Nokia said its third-quarter net loss widened to €969m as revenue plunged 19% and sales of its flagship Windows Phone fell under 3 million units.
Investors, however, had been expecting an even bigger drop in sales, and sent shares in the company higher.
The struggling company said that net sales dropped to €7.2 billion.
It gave a grim outlook for the rest of the year saying the fourth quarter would be "challenging with a lower-than-normal benefit from seasonality in volumes."
In 2011, Nokia reported a third-quarter net loss of €68m on revenues of €8.9 billion. While the loss was deeper than analysts' forecast for a €610m shortfall, sales were better than the expectations for €6.99 billion.
Nokia's share price surged more than 8% in Helsinki.
The company said its feature phones had shown strong sales and Nokia Siemens Networks - its joint venture with Germany's Siemens - had seen 3% revenue growth in the period.
Smartphone revenue dropped more than 50% to €976m with sales from its first Windows phones falling to 2.9 million units from 4 million in the second quarter of this year.
The Finnish company said it sold a total of 83 million devices in the quarter, down slightly from the previous quarter but a plunge of 22% from a year earlier when it had unit sales of more than 106 million.
Nokia chief executive Stephen Elop conceded that Nokia was still suffering as it shifts its operating platform from Symbian and Meego to Microsoft's Windows software.
"As we expected, the third quarter was a difficult quarter in our devices and services business.

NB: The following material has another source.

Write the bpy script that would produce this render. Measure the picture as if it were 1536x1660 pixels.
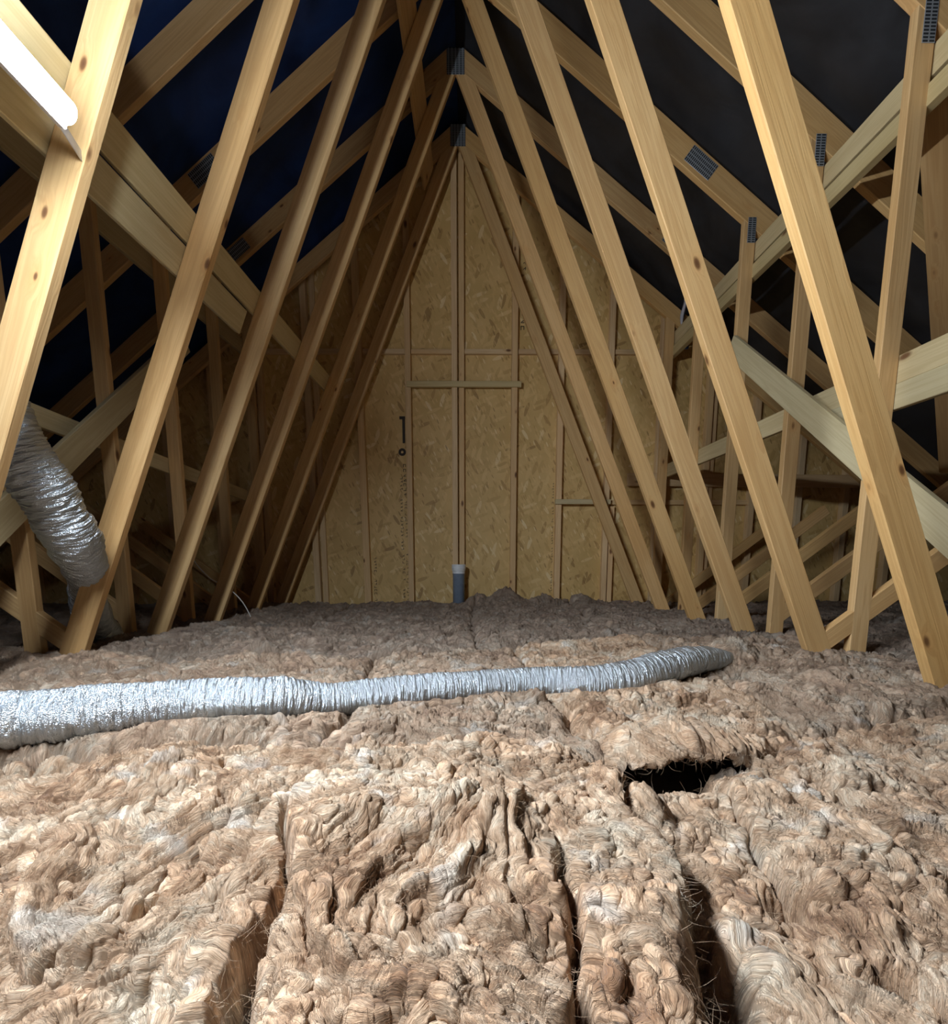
import bpy, bmesh, math, random
import numpy as np
from mathutils import Vector, Matrix

for o in list(bpy.data.objects): bpy.data.objects.remove(o)
SC = bpy.context.scene
COL = SC.collection
PI = math.pi
ZO = 0.62                                  # ceiling boards at z = 0, the eye 0.62 m above them

# ---------------------------------------------------------------- camera
PITCH, YAW, FPX, CYP = .1323, .0057, 758.9, 1005.9
cam_d = bpy.data.cameras.new('camera'); cam = bpy.data.objects.new('camera', cam_d); COL.objects.link(cam)
cam.location = (0, 0, 0); cam.rotation_euler = (PI / 2 - PITCH, 0, -YAW)
cam_d.sensor_fit = 'HORIZONTAL'; cam_d.sensor_width = 36; cam_d.lens = FPX / 1536 * 36
cam_d.shift_y = (CYP - 830) / 1536
cam_d.clip_start = .02
SC.camera = cam
# ---------------------------------------------------------------- world, exposure
SC.view_settings.view_transform = 'Standard'; SC.view_settings.look = 'None'
SC.view_settings.gamma = 1; SC.view_settings.use_curve_mapping = False
SC.view_settings.exposure = 2.6
TUBE_POWER = 62.0                          # emission of the two strip lights
TUBE_COL = (0.84, 0.92, 1.0, 1)
W = bpy.data.worlds.new('world'); SC.world = W; W.use_nodes = True
W.node_tree.nodes['Background'].inputs[0].default_value = (.5, .6, .8, 1)
W.node_tree.nodes['Background'].inputs[1].default_value = 0.0
SC.cycles.max_bounces = 6; SC.cycles.diffuse_bounces = 4; SC.cycles.glossy_bounces = 3
SC.cycles.use_denoising = True
SC.cycles.sample_clamp_indirect = 6

# ---------------------------------------------------------------- roof geometry
C0 = -.112                                 # centre line of the roof
TA, TB = 1.495, .4231                      # long web: inner edge X = TA - TB*Z
TH = .042                                  # timber thickness
DY = [1.5287, 2.1322, 2.7203, 3.3175, 3.9282, 4.53]
WALL_Y = 4.70
SL = {1: .752, -1: .79}                    # rafter slopes
RZ = 3.565                                 # rafter underside at the centre line
FL = -.62

# ---------------------------------------------------------------- materials
def newmat(name):
    m = bpy.data.materials.new(name); m.use_nodes = True
    nt = m.node_tree; b = nt.nodes['Principled BSDF']
    return m, nt, b
def N(nt, t, **kw):
    n = nt.nodes.new(t)
    for k, v in kw.items():
        if k == 'ins':
            for kk, vv in v.items(): n.inputs[kk].default_value = vv
        else: setattr(n, k, v)
    return n
def ramp(nt, stops, interp='LINEAR'):
    r = nt.nodes.new('ShaderNodeValToRGB'); r.color_ramp.interpolation = interp
    el = r.color_ramp.elements
    while len(el) > 1: el.remove(el[-1])
    el[0].position = stops[0][0]; el[0].color = (*stops[0][1], 1)
    for p, c in stops[1:]:
        e = el.new(p); e.color = (*c, 1)
    return r
def mathn(nt, op, a=None, b=None, c=None):
    n = nt.nodes.new('ShaderNodeMath'); n.operation = op
    for i, v in enumerate((a, b, c)):
        if v is None: continue
        if isinstance(v, (int, float)): n.inputs[i].default_value = v
        else: nt.links.new(v, n.inputs[i])
    return n.outputs[0]
def mixc(nt, fac, a, b, bt='MIX'):
    n = nt.nodes.new('ShaderNodeMix'); n.data_type = 'RGBA'; n.blend_type = bt
    for sock, v in ((n.inputs[0], fac), (n.inputs[6], a), (n.inputs[7], b)):
        if isinstance(v, (int, float)): sock.default_value = v
        elif isinstance(v, tuple): sock.default_value = (*v, 1) if len(v) == 3 else v
        else: nt.links.new(v, sock)
    return n.outputs[2]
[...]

We continued to manage through a tough transitional quarter for our smart devices business as we shared the exciting innovation ahead with our new line of Lumia products," Elop said.
"While we continue to focus on transitioning Nokia, we are determined to carefully manage our financial resources (and) improve our competitiveness," he added.
Nokia had hoped to stem the decline in its smartphones through a partnership last year with Microsoft as it struggles against stiff competition from Apple's iPhone and devices running on Google's Android software.